独立行政法人 情報処理推進機構(IPA)は4月6日,ソフトウエアやWebサイトの脆弱性情報の届け出窓口を7月に設置することを発表した。報告された脆弱性情報は,有限責任中間法人 JPCERT コーディネーションセンター(JPCERT/CC)とIPAが中心となり,脆弱性の内容を調査し,対策を講じるよう関係者に通知する。

 脆弱性情報の届け出窓口の設置は,2003年10月に経済産業省が公表した「情報セキュリティ総合戦略」の一環として行われる施策の一つ。2003年11月からIPAで「情報システム等の脆弱性情報の取扱いに関する研究会」で議論され,今年3月末に検討結果がまとめられた(報告書)。現状のままでは罰則規定などはないが,経済産業省は,6月下旬から7月初めまでに脆弱性情報の取り扱いに関する公的ルール(告示)を定める予定であり,この制度の周知徹底を図る。

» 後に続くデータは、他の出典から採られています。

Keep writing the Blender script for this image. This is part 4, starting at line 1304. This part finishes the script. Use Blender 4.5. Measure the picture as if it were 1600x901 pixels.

 「これまで一般ユーザーが脆弱性を確かめようとしても,不正アクセス禁止法などの法律に違反すれすれの行為をしなければ調査できなかった。これからはIPAに報告してくれれば,こうしたリスクを回避できるようになる」(IPA セキュリティセンター センター長 早貸淳子氏,写真)。米国では同様の脆弱性情報の報告が1年間に5000件弱あり,日本からの報告も多くあるという。

 ソフトウエアに関して報告された脆弱性は,関係するベンダー各社とJPCERT/CCが連携し,対策を講じる。脆弱性が発見された時点で,修正プログラムがなくても回避方法を公表する。修正プログラムが完成後,脆弱性そのものについては公表するが,攻撃方法や検証方法については公表しない。修正プログラムや回避方法について,ユーザーへのアナウンスはIPAが担当する。ソフトウエアの修正期間は,「脆弱性の大きさや関連するベンダーの数にもよるが,基準となる日程を設ける予定」(早貸氏)である。ちなみに米国のCERT/CCでは45日と設定している。

 Webサイトの脆弱性は,IPAが直接,サイトの運営者へ通知する。脆弱性があったサイトの具体名などは公表しないが,脆弱性があるサイトの数やそれを修正した数など統計情報はIPAが発表する。サイトの運営者が対策を講じなかった場合に強制力はない。しかし,「IPAからの通知後に,サイトの運営者が何も対策をせず情報漏洩などが発生した場合,サイト側が何も知らなかったと責任を逃れることは難しくなる」(早貸氏)。